See fore example Valerie Ganne and Marc Minon, 'Geographies de la traduction', in Françoise Barret-Ducrocq (ed.), Traduire l'Europe (Paris: Payot, 1992), pp. 55-95.
Anatolij Ja. Šajkevič, ‘Bibliometric Analysis of Index Translationum’ Meta: journal des traducteurs / Meta: Translators' Journal 37:1 (1992) pp. 67–96, https://doi.org/10.7202/004017ar.
See the discussion of how the UK data is reflected in the IT in Jasmine Donahaye, Three percent? Publishing data and statistics on translated literature in the United Kingdom and Ireland. Literature Across Frontiers, 2012. On the quality of the IT data, see also Jitka Zehnalová, 'Digital Data for the Sociology of Translation and the History of Translation' AUC PHILOLOGICA (Acta Universitatis Carolinae Philologica) 2023:2, 55–71, discussed beow.

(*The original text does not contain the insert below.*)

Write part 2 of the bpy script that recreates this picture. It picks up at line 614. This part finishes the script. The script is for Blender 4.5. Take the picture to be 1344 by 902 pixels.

John O’Brien, of Dalkey Archive Press, was talking about the problem in Context magazine in the 2000s, and even put together some figures, seemingly along the lines followed by the database. On Context, see Chad Post here on Substack.
Rüdiger Wischenbart was one of the founders of the research initiative he has since folded into his consulting and analyst business, which specializes in the global publishing industry, publishing industry ranking reports and similar stuff.
Diana Roig-Sanz & Laura Fólica, ‘Big translation history: Data science applied to translated literature in the Spanish-speaking world, 1898–1945.’ Translation Spaces 10:2 (2021), pp. 231–259. https://doi.org/10.1075/ts.21012.roi
See Zehnalová 2023, cited above.
For the presentation of the project, see https://zenodo.org/records/11454445
Mapping German fiction in translation in the German National Library catalogue (1980-2020), McGill University, 2022. See our earlier brief post about this work. See also a recent article that builds on this project: Lisa Teichmann, Karolina Roman: “Bibliographic Translation Data: Invisibility, Research Challenges, Institutional and Editorial Practices” Digital Humanities Quarterly 18:3 (2024)
Kuppler, Matthias. “How Autonomous Is the Transnational Literary Field? A Network Analysis of Translation Flows in Europe.” OSF Preprints, 10 Oct. 2024.